Ms. Stats must have called my mom (or poison control. Or both?), and I must have been sent home, or Ms. Stats made a judgment call and decided I wasn't going to die, and since I didn't vomit, I was fine to stick around (you guys, the fucking WAY early nineties was a wild time regarding child safety), because I DID get to do my Victorian silhouette project, and I only remember that I got to do it because I was the only kid in class with curly hair, and Ms. Stats didn't feel like tracing the outlines of my curls, so I just had a huge, smooth bubble around a smaller, vaguely head shaped bubble with a jutted triangle for a nose. I think she was mad at me. 

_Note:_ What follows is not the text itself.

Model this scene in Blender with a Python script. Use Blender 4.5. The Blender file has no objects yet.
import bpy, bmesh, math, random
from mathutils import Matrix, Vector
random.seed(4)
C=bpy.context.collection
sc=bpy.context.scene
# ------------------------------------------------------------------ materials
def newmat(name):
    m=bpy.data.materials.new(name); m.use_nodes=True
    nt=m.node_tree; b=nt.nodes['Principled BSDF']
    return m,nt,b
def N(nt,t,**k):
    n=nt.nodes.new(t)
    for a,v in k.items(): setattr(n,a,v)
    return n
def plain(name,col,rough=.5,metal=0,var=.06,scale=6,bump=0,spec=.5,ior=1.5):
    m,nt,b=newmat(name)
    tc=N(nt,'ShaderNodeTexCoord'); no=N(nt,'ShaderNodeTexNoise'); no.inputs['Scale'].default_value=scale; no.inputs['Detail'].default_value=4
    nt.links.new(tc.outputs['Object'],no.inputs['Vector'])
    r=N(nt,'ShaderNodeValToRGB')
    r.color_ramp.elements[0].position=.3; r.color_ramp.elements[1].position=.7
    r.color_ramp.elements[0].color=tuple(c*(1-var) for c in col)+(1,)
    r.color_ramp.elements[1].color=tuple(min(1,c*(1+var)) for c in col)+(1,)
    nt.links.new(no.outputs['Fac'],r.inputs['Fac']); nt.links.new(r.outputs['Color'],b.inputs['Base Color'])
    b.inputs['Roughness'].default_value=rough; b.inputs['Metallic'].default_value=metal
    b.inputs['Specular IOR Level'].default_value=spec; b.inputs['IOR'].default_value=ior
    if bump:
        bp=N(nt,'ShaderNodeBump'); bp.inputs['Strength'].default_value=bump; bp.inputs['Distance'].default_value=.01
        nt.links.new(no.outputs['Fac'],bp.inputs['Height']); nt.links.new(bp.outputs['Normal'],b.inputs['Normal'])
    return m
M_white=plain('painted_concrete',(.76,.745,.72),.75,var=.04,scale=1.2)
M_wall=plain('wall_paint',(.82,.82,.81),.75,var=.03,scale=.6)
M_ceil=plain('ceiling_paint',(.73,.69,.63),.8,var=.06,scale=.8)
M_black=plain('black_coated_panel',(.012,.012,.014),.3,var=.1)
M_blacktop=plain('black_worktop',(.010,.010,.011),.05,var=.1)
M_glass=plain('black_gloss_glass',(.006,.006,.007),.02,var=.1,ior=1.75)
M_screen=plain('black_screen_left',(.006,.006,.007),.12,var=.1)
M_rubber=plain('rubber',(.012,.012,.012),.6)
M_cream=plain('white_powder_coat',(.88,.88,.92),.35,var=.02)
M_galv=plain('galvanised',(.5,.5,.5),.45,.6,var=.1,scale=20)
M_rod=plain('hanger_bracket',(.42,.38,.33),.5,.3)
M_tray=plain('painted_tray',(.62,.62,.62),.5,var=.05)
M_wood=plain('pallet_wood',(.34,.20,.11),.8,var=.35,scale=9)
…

And that is the story of how I started the Tidepod challenge in earnest. 

Vignette two:

There was a HUGE forest of Sawtooth plants and ferns and palm trees behind this complex that my mom and Beth and I lived in. There was enough space between all of the plants for a child to run through all of it, but I mean....that should have been ill-advised, because those Sawtooth bushes are fucking sharp, and I got cut to pieces on them more than once. Like I said: 1990 was a dangerous time to be a kid, but a great time to be a fairly absentee parent. So I was wandering around the savage brush of a forest that this Florida community provided when I had a brilliant idea:

I was going to go tell my mom there was a fire. 

There wasn't, obviously, but this somehow seemed like a good idea. I didn't want to be an alarmist, though. I think my motivation was to show my mom I wasn't afraid of fire, and I was brave. So I went home, and sat down in the living room, staring at my mom who was smoking a Virginia Slim on the couch, because 90s. She played directly into my hands, asking me why I wasn't playing outside anymore. I shrugged with a nonchalantness far beyond my years and said, "I don't know. There was a fire, and I got bored, so I came inside."

My mom didn't automatically believe me, so I can only guess this must have been after the detergent eating and my judgment was questionable. So she pressed me about the fire a little bit, asking me where it was, and did I see it for real? I didn't smell like smoke (a bold assertion for a woman puffing away on the fucking stupidest brand of cigarette there ever was). And I started getting indignant. Of fucking COURSE there was a fire, mommy, it was in the bushes. And it was little, but it was still a fire. I got pushy enough about my imaginary fire that she got up, slightly more panicked, and called the fire department. 

Are you ready for the story to get good?

There really was a fucking fire. A fucking tiny little brush fire had started, not by where I was playing, but close enough that I was commended by the fucking fire department for being so fucking brave, and doing the right thing by reporting a fire immediately instead of watching it. My grandfather bought me a fucking bike for my efforts. I got a stuffed teddy bear from the fire house. MY MOM GOT A DISCOUNT ON HER RENT. The entire fucking community was so grateful, because that fire could have been so much worse, and honestly, I remember the smoke looking scarily large to my little brain when we went outside to meet the firemen and tell them where the fire was. A big, billowing cloud, and the air smelled really bad. 

That is the story about the time I willed a fire into being because I wanted to be a hero. 

I honestly do not know how that happened. Hand to heart again, there was no fire when I went home. It was just an idea I had, to tell my mom there was a fire. I don't know why I  had that idea, I don't know why I thought it would make me look brave. It is such an eerie coincidence, and of COURSE I couldn't tell my mom I fucking faked the entire thing. In my head, if I told my mom, or told the firemen that that fire wasn't my fire, and I knew that fire wasn't my fire because my fire wasn't real, they'd think I started the other fire to cover my ass. I didn't, I just lied at a really convenient time. 

So...you're welcome, Sunrise, Florida. I'll accept that key to the city any time.